▶ Stated task
Repeat the listing in full. Nothing may be added or left out.
────────────────
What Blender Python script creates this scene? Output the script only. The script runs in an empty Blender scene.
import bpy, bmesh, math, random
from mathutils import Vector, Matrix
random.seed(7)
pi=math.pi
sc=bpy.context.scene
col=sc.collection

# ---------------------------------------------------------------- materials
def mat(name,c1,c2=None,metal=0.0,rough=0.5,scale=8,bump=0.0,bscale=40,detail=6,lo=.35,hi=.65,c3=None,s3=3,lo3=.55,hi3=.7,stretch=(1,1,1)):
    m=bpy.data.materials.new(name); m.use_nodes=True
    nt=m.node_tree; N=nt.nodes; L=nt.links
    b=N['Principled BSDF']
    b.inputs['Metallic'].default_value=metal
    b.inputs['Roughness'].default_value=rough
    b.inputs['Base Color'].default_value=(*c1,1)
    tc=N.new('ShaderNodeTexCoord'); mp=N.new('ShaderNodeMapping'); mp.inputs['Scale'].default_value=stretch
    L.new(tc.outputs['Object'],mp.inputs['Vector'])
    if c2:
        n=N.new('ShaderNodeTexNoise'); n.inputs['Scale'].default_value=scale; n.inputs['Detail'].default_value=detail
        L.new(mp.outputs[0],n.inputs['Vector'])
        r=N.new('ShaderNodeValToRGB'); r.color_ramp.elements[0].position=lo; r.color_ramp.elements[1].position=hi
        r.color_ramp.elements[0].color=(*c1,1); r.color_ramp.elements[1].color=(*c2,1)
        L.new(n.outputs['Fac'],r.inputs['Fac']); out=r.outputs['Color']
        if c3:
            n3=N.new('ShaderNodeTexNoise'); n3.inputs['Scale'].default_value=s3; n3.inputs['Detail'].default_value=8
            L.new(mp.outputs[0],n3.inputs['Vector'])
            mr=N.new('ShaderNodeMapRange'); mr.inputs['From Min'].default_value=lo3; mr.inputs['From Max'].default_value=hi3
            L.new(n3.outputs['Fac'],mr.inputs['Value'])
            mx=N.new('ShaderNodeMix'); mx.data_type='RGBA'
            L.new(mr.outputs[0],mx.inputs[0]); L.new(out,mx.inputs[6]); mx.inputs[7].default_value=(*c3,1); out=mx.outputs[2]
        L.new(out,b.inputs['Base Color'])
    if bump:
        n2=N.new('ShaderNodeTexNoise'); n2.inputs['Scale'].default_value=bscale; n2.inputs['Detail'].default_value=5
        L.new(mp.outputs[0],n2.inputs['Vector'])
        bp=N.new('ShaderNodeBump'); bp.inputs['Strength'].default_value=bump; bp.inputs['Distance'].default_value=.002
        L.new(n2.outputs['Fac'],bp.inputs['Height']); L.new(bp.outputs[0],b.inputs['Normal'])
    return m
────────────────
▶ Solution for this task
What Blender Python script creates this scene? Output the script only. The script runs in an empty Blender scene.
import bpy, bmesh, math, random
from mathutils import Vector, Matrix
random.seed(7)
pi=math.pi
sc=bpy.context.scene
col=sc.collection

# ---------------------------------------------------------------- materials
def mat(name,c1,c2=None,metal=0.0,rough=0.5,scale=8,bump=0.0,bscale=40,detail=6,lo=.35,hi=.65,c3=None,s3=3,lo3=.55,hi3=.7,stretch=(1,1,1)):
    m=bpy.data.materials.new(name); m.use_nodes=True
    nt=m.node_tree; N=nt.nodes; L=nt.links
    b=N['Principled BSDF']
    b.inputs['Metallic'].default_value=metal
    b.inputs['Roughness'].default_value=rough
    b.inputs['Base Color'].default_value=(*c1,1)
    tc=N.new('ShaderNodeTexCoord'); mp=N.new('ShaderNodeMapping'); mp.inputs['Scale'].default_value=stretch
    L.new(tc.outputs['Object'],mp.inputs['Vector'])
    if c2:
        n=N.new('ShaderNodeTexNoise'); n.inputs['Scale'].default_value=scale; n.inputs['Detail'].default_value=detail
        L.new(mp.outputs[0],n.inputs['Vector'])
        r=N.new('ShaderNodeValToRGB'); r.color_ramp.elements[0].position=lo; r.color_ramp.elements[1].position=hi
        r.color_ramp.elements[0].color=(*c1,1); r.color_ramp.elements[1].color=(*c2,1)
        L.new(n.outputs['Fac'],r.inputs['Fac']); out=r.outputs['Color']
        if c3:
            n3=N.new('ShaderNodeTexNoise'); n3.inputs['Scale'].default_value=s3; n3.inputs['Detail'].default_value=8
            L.new(mp.outputs[0],n3.inputs['Vector'])
            mr=N.new('ShaderNodeMapRange'); mr.inputs['From Min'].default_value=lo3; mr.inputs['From Max'].default_value=hi3
            L.new(n3.outputs['Fac'],mr.inputs['Value'])
            mx=N.new('ShaderNodeMix'); mx.data_type='RGBA'
            L.new(mr.outputs[0],mx.inputs[0]); L.new(out,mx.inputs[6]); mx.inputs[7].default_value=(*c3,1); out=mx.outputs[2]
        L.new(out,b.inputs['Base Color'])
    if bump:
        n2=N.new('ShaderNodeTexNoise'); n2.inputs['Scale'].default_value=bscale; n2.inputs['Detail'].default_value=5
        L.new(mp.outputs[0],n2.inputs['Vector'])
        bp=N.new('ShaderNodeBump'); bp.inputs['Strength'].default_value=bump; bp.inputs['Distance'].default_value=.002
        L.new(n2.outputs['Fac'],bp.inputs['Height']); L.new(bp.outputs[0],b.inputs['Normal'])
    return m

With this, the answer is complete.